- [TASK DESCRIPTION]:
Which lines hold the word "from"? Copy each one.

· · · · · · ·

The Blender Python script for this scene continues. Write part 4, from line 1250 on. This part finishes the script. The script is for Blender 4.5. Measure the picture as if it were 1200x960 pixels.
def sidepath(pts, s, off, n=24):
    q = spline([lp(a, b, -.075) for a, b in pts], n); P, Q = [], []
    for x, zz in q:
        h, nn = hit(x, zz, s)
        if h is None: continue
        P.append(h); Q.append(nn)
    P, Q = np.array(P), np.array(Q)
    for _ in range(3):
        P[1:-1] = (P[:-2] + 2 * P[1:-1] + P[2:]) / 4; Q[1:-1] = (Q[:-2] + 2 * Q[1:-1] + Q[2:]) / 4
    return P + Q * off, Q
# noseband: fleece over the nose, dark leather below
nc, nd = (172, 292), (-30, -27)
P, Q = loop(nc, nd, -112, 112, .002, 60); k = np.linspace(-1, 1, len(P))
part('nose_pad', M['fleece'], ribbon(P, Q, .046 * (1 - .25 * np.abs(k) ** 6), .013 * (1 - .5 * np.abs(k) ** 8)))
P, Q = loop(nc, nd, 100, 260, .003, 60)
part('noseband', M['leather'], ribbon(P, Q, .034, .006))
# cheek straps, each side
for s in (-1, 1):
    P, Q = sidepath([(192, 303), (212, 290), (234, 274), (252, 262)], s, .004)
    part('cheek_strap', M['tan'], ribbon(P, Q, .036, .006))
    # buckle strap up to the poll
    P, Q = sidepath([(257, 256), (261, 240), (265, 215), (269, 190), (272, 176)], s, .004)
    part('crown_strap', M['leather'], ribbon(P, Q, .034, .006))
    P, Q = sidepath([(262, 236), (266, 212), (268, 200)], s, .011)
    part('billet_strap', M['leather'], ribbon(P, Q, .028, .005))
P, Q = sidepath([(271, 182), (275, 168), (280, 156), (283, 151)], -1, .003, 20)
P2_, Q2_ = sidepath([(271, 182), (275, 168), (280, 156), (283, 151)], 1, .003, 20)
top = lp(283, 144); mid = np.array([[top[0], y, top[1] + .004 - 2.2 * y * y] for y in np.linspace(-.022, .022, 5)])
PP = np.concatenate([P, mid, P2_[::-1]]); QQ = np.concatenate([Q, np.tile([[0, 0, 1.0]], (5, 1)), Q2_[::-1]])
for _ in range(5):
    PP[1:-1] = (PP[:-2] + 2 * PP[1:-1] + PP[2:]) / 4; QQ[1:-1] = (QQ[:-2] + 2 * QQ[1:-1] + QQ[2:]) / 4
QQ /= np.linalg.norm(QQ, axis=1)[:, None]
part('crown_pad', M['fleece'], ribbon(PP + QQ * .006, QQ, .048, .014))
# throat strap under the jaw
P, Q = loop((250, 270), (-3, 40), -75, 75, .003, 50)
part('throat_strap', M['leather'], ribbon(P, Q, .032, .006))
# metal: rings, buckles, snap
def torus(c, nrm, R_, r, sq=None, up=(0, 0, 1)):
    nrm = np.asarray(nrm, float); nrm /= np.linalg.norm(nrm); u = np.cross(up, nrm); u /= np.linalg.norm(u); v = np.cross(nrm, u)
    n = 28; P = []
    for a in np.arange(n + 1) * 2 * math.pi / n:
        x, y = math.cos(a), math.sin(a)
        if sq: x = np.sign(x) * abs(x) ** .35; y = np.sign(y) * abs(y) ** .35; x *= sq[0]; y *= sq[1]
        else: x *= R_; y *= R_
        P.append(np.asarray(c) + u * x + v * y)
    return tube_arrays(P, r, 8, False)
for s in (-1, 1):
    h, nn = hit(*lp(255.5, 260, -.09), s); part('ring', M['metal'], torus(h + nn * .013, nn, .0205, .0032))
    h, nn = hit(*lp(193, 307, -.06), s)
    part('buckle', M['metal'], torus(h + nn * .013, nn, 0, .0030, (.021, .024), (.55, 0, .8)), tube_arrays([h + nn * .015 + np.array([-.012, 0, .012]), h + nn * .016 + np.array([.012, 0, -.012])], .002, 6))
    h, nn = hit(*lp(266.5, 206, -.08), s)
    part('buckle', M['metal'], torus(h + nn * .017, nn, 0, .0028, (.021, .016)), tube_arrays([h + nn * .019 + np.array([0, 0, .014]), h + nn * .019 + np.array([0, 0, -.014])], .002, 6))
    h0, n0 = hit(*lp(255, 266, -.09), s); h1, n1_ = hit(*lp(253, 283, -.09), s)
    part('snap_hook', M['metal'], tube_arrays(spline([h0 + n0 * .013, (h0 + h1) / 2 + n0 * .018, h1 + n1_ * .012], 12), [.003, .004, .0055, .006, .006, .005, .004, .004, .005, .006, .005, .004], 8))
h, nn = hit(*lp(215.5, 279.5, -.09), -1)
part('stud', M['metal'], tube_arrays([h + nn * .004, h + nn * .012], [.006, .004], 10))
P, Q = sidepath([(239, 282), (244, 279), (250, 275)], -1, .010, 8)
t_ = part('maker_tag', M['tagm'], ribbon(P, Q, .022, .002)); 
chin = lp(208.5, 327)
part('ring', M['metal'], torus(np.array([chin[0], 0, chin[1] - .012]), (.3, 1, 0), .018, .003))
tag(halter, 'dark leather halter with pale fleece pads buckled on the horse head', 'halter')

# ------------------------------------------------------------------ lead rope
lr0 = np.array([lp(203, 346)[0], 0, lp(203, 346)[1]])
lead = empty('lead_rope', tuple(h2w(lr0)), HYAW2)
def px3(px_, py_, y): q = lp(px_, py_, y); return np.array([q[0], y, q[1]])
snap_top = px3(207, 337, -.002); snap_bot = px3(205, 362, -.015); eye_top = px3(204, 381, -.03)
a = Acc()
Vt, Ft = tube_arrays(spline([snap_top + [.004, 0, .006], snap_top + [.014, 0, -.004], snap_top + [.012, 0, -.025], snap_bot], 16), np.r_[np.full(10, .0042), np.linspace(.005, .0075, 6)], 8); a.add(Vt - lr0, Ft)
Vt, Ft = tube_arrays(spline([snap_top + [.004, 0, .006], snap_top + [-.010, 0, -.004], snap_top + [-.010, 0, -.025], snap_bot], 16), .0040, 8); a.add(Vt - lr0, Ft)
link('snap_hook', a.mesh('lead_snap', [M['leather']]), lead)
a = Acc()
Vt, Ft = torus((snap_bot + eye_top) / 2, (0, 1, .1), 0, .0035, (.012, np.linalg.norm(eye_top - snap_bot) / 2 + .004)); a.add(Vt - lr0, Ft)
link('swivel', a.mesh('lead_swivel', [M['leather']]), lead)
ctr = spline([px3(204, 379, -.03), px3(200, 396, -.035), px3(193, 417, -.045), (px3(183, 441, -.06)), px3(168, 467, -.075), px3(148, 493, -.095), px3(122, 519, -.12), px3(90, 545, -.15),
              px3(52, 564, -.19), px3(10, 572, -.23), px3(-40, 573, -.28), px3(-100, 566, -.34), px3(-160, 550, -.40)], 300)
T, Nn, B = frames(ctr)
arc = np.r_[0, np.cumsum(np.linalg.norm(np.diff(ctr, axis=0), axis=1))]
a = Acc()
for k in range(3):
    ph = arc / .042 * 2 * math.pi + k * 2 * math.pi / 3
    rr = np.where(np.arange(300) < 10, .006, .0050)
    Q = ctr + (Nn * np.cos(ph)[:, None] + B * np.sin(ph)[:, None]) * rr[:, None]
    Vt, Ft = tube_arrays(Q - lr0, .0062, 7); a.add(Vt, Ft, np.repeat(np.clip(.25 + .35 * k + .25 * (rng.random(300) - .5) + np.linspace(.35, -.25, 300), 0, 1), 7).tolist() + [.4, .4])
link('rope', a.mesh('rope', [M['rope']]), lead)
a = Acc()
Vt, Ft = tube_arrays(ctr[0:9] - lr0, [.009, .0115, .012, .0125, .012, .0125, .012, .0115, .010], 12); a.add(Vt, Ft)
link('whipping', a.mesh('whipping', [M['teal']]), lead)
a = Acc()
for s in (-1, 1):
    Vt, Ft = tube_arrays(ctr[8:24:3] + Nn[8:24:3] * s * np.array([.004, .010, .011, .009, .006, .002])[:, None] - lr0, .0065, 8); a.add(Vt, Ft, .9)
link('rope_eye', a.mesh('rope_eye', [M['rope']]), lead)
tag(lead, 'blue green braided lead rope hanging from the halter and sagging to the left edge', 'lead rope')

· · · · · · ·

- [THE RESPONSE]:
The Blender Python script for this scene continues. Write part 4, from line 1250 on. This part finishes the script. The script is for Blender 4.5. Measure the picture as if it were 1200x960 pixels.
tag(lead, 'blue green braided lead rope hanging from the halter and sagging to the left edge', 'lead rope')